Saturday, November 18, 2006

The Banana Republic Model

Bewildered neocon strategists are looking at a page in their playbook titled 'Banana Republic' for a way out of the Iraq quagmire. So the election win by Daniel Ortega in Nicaragua must qualify as an intercepted pass. A reinvented Christian Ortega, with the support of his new anti-abortion ally, the Catholic Church, succeeded in his third attempt to gain the presidency since being voted out in 1990. The prospect of a former Marxist enemy coming back to power after their hero, Ronnie Raygun, defeated the Sandinistas in a conterinsurgency war set off tocsins in the neo-con world. Their reliable war horse, Oliver North, arrived in Managua to convince Nicaraguans to reject "outside interference"--an ironic reference to the support of Ortega by Venezuela's mecurial Hugo Chavez. Ambassador Paul Trivelli threatened US aid would be cut off if Ortega won. Some Republican congressmen promised to pass legislation to prohibit sending remittances home for voting the wrong way. Nicaraguans elected Ortega anyway.
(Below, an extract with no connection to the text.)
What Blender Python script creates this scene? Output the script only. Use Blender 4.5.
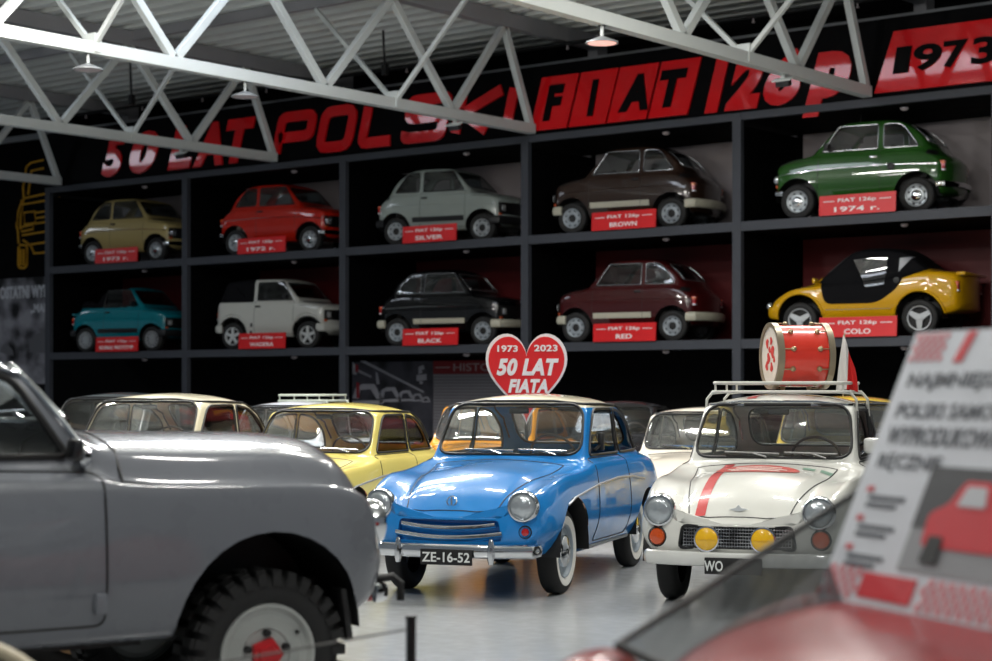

Reagan's hardline policy towards Central America is still considered a success by neoconservatives. The National Review called it "a spectacularly successful fight to introduce...Western political norms in the region." The Reagan administration's covert support of death squads in El Salvador and Guatemala and the illegal funding of counterrevolutionary in Nicaragua by "the Enterprise" held back the red tide of the 1980s. Hundreds of thousands died or were 'disappeared' never to be seen again. Thousands were tortured and thousands fled the conflicts into exile. This bloody legacy did not stop Darth Cheney from claiming during his 2004 campaign that impoverished, crime ridden El Salvador was an example of what he hoped America would accomplish in Iraq. If nothing else, the members of Bush & Co have a talent for unintended irony.

The proposal to 're-Baathify' Iraq is another stark admission that introducing American democracy at the point of a gun does not work. Neocon wonks, desperate to cobble a semi functioning state from civil chaos, seem satisfied with an Iraqi version of a banana republic. Clearly, freedom in Iraq has marched irretrievably over the horizon. But Ortega's election triumph despite the determination and overwhelming resources of a militaristic superpower does not foretell a tolerable outcome in Iraq for the Bush regime.